Precedente especialmente interessante para o debate atual é a decisão de que as marchas da maconha, com manifestantes defendendo a descriminalização da droga, não constituem crime. O debate pela abolição penal de uma conduta punível “não se confunde com incitação à prática de delito, nem se identifica com apologia de fato criminoso”. Segundo o STF, o Estado não pode reprimir o debate “ainda que as ideias propostas possam ser consideradas, pela maioria, estranhas, insuportáveis, extravagantes, audaciosas ou inaceitáveis, sendo inadmissível a proibição estatal do dissenso”.

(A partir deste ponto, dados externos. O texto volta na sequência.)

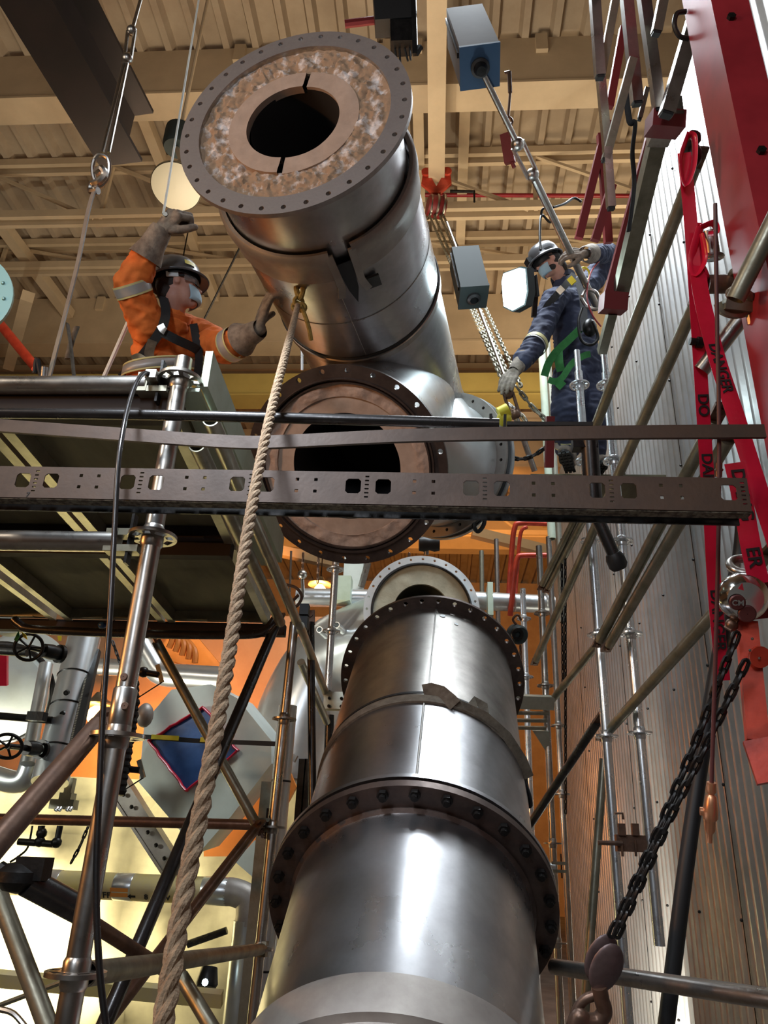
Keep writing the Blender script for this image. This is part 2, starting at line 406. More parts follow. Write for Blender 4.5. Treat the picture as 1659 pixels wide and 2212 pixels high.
def truss(label, Y, zt, zb, x0, x1, step, ph):
    t = thing('roof_truss', label, 'truss', ((x0+x1)/2, Y, zb), 'open web trusses under the roof deck')
    for nm, z in (('top_chord', zt), ('bottom_chord', zb)):
        b = MB(); b.box(((x0+x1)/2, Y-.09, z), (x1-x0, .07, .14)); b.box(((x0+x1)/2, Y+.09, z), (x1-x0, .07, .14)); b.build(nm, m_beam, t)
    n = int((x1-x0)/step)
    for k in range(n):
        a = x0+ph+k*step
        b = MB(); b.bar((a, Y, zt), (a+step*.95, Y, zb), .05, .05); b.build('diagonal', m_beam, t)
        b = MB(); b.bar((a, Y, zt), (a, Y, zb), .06, .06); b.build('strut', m_beam, t)
truss('open web roof truss just past the nearest roof beam', 8.95, 11.9, 10.75, -14, 9, 2.3, 1.6)
truss('open web roof truss between the nearest truss and the beam behind the workers', 10.75, 11.9, 11.35, -14, 9, 2.6, .5)
truss('open web roof truss above the yellow girder', 14.8, 11.9, 10.6, -14, 9, 2.6, .4)
truss('open web roof truss in the orange lit far bay', 20.5, 11.8, 10.2, -14, 9, 2.0, .4)
b = MB(); b.tube(atY(870, 421, 9.6), atY(1640, 424, 9.6), .035, 10)
one('sprinkler_pipe', b, m_red, 'thin red pipe running across under the roof trusses', 'pipe')
# yellow crane girder
b = MB(); b.box((-2, 13.7, 10.62), (22, .4, .55)); b.box((-2, 13.7, 10.33), (22, .55, .04))
one('crane_girder', b, m_crane_y, 'yellow crane girder crossing low behind both workers', 'crane')
# small roof purlins that run away from the viewer
for q, (px, lab) in enumerate(((905, 'tan purlin just left of the monorail beam'), (1002, 'tan purlin just right of the monorail beam'), (330, 'tan purlin above the high bay lamp'))):
    a = atZ(px, 300, 11.85); b = MB(); b.box((a.x, 9.6, 11.85), (.16, 5.2, .2)); one('roof_purlin', b, m_beam, lab, 'roof purlin')
# left knee braces
for a, c, lab in (((0, 480), (150, 680), 'long tan diagonal brace at the far left under the roof'), ((60, 640), (20, 790), 'short tan post at the left edge below the roof braces')):
    b = MB(); b.bar(atY(*a, 10), atY(*c, 12.3), .2, .2); one('roof_brace', b, m_beam, lab, 'roof brace')
# red pipe at left edge
b = MB(); b.tube(atY(0, 700, 7.0), atY(78, 795, 7.0), .055, 12); one('red_pipe', b, m_redhoist, 'short red pipe slanting behind the rail at the left edge', 'pipe')
# teal flange edge at left
b = MB(); c = at(-75, 640, 3.3); b.lathe([(.10, 0), (.165*1.1, 0), (.182*1.1, .012), (.182*1.1, .03), (.10, .03)], c, (.25, -1, -.2), 40, True, True)
for k in range(14):
    a = 2*PI*k/14; x, y, z = frame((.25, -1, -.2)); b.ball(c+(x*math.cos(a)+y*math.sin(a))*.165+z*.03, .009, 8)
one('round_cover', b, m_teal, 'pale teal bolted round cover cut off by the left picture edge', 'cover')
# dark monorail overhead left
t = thing('monorail_beam', 'dark brown steel beam slanting down from the top left corner', 'steel beam', atZ(150, 180, 6.3))
pa = atZ(20, -60, 6.3); pb = atZ(262, 352, 6.3)
b = MB(); b.bar(pa, pb, .34, .03, (0, 0, 1)); b.build('bottom_flange', m_darkbeam, t)
b = MB(); b.bar(pa+V((0, 0, .26)), pb+V((0, 0, .26)), .03, .5, (0, 0, 1)); b.build('web', m_darkbeam, t)
b = MB(); b.bar(pa+V((0, 0, .52)), pb+V((0, 0, .52)), .34, .03, (0, 0, 1)); b.build('top_flange', m_darkbeam, t)
# tan monorail with red trolley and chain hoist
t = thing('monorail_beam', 'tan beam coming straight toward the viewer and ending at the red trolley', 'steel beam', atZ(942, 200, 10.7))
pa = atZ(944, -80, 10.7); pb = atZ(943, 392, 10.7)
b = MB(); b.bar(pa, pb, .235, .03, (0, 0, 1)); b.build('bottom_flange', m_beam, t)
b = MB(); b.bar(pa+V((0, 0, .2)), pb+V((0, 0, .2)), .02, .4, (0, 0, 1)); b.build('web', m_beam, t)
b = MB(); b.bar(pa+V((0, 0, .4)), pb+V((0, 0, .4)), .235, .03, (0, 0, 1)); b.build('top_flange', m_beam, t)
e = pb
t = thing('chain_hoist', 'red trolley and chain hoist hanging at the end of the tan monorail', 'hoist', e-V((0, 0, .7)))
b = MB()
for s in (-1, 1):
    b.prism([e+V((s*.13, -.08, .12)), e+V((s*.20, -.08, .10)), e+V((s*.22, -.08, -.12)), e+V((s*.06, -.08, -.30)), e+V((0, -.08, -.30)), e+V((0, -.08, -.18))], (0, .05, 0))
    b.lathe([(.001, 0), (.07, 0), (.07, .04), (.001, .04)], e+V((s*.15, -.14, .06)), (0, 1, 0), 16)
b.build('trolley', m_redhoist, t)
b = MB(); b.lathe([(.001, -.13), (.13, -.13), (.16, -.08), (.16, .08), (.13, .13), (.001, .13)], e+V((0, 0, -.5)), (1, .3, 0), 24); b.build('hoist_body', m_redplate, t)
b = MB()
for k in (-.09, .0, .09): b.torus(e+V((k, 0, -.5)), (1, .3, 0), .165, .018, 24, 6)
b.build('rib', m_galv, t)
b = MB(); b.tube(e+V((.2, 0, -.2)), e+V((.55, 0, -.22)), .022, 8); b.tube(e+V((.55, 0, -.2)), e+V((.55, 0, -.42)), .015, 8); b.build('hand_wheel_arm', m_blackiron, t)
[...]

O livro traz decisões que aparentemente não dizem respeito à liberdade de expressão, mas cuja fundamentação remete ao tema. Por exemplo, ao declarar a constitucionalidade do fim da contribuição sindical obrigatória, o STF afirmou que, com o engajamento político de entidades sindicais, fixar contribuições compulsórias de quem não concorda com tais posicionamentos configura “violação à garantia fundamental da liberdade de expressão”.

A defesa da Constituição inclui enfrentar a desinformação. É preciso expor de forma acessível a jurisprudência do STF e seus fundamentos. Assim, muitos fantasmas desaparecem.